The Guardian editorial board on Tuesday published an assessment of the UK’s Defence Investment Plan, arguing that the blueprint binds the country more tightly to American strategic priorities while cutting civilian investment. The editorial, issued as Prime Minister Sir Keir Starmer’s government enters its final weeks, draws parallels to the satirical novel “Rule Britannia,” in which a post-Brexit Britain submits to US occupation.
The plan, which took a year to move from a strategic defence review to a partial funding plan, was presented to Parliament by Defence Secretary Dan Jarvis, who said it is worth £298bn over four years — £15bn above last year’s spending review settlement. Jarvis told MPs he had secured £1.5bn more than was on offer when he arrived at the Ministry of Defence. His predecessor, John Healey, resigned after concluding the Treasury’s offer could not fund the strategy.

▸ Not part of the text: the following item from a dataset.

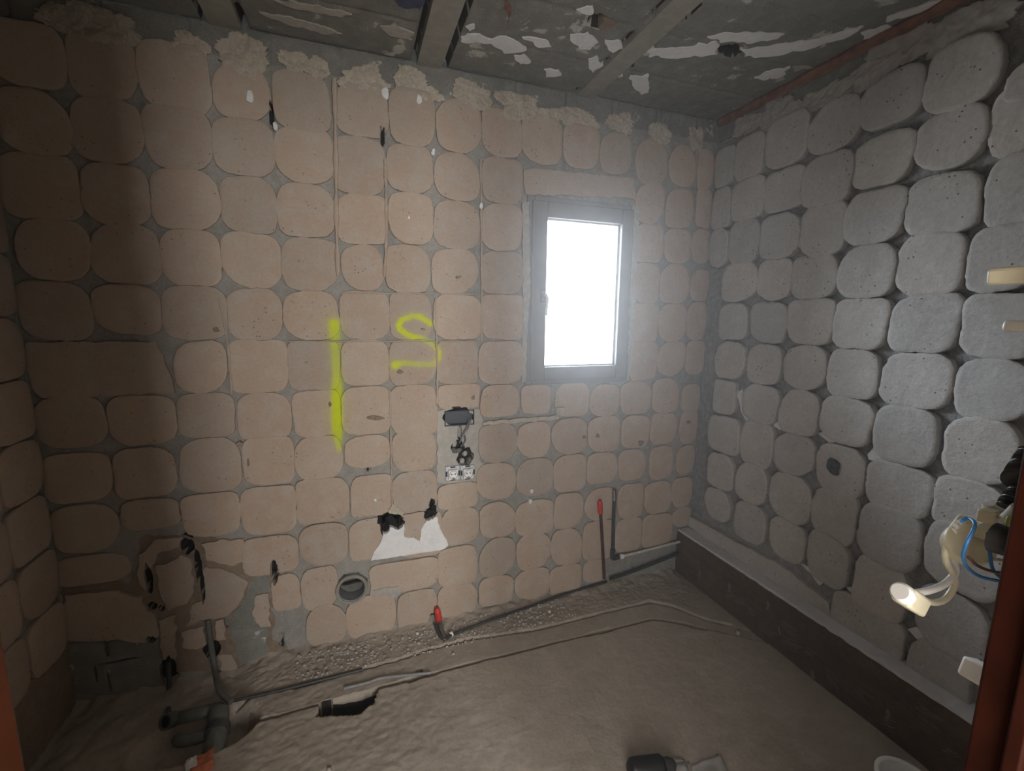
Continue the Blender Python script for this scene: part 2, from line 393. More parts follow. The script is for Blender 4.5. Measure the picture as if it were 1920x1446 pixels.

The editorial contends that the plan’s centre of gravity remains “nuclear-backed global force projection” rather than “hybrid war with states such as Russia,” the threat Britain is most likely to face. It notes that less than £10bn over four years is set aside for homeland defence in areas such as cyber, air and missile defence and undersea infrastructure. By contrast, roughly £100bn is allocated for nuclear submarines, jet fighters, Aukus submarines and cruise missiles.
“The plan talks about national resilience, but the money is overwhelmingly in US alliance capability — surely a worry with Donald Trump as president,” the editorial states. It also points to the UK’s arms procurement dependency: in 2024, the United States supplied 86% of Britain’s major arms imports, according to the editorial.
Ed Balls, the former Labour shadow chancellor, has called for war bonds to fund the plan, the Guardian notes. The editorial contrasts Britain’s approach with Germany’s, which has effectively borrowed to fund defence amid fears of a European land war with Russia and what the editorial describes as “a wayward America.” Britain, it says, is choosing a form of austerity — cutting public sector capital budgets to fund a posture that deepens US integration.
Within a month, Andy Burnham is likely to replace Starmer in Downing Street. In a speech on Monday, Burnham signalled he would seek to turn the defence plan into a procurement-led industrial strategy, arguing that public money should build sovereign capacity rather than chase the cheapest global supplier. The Guardian editorial suggests Burnham’s challenge will be whether defence spending can genuinely rebuild UK productive strength — or whether “back British” rhetoric masks deeper dependence on what the editorial describes as “an increasingly authoritarian America.”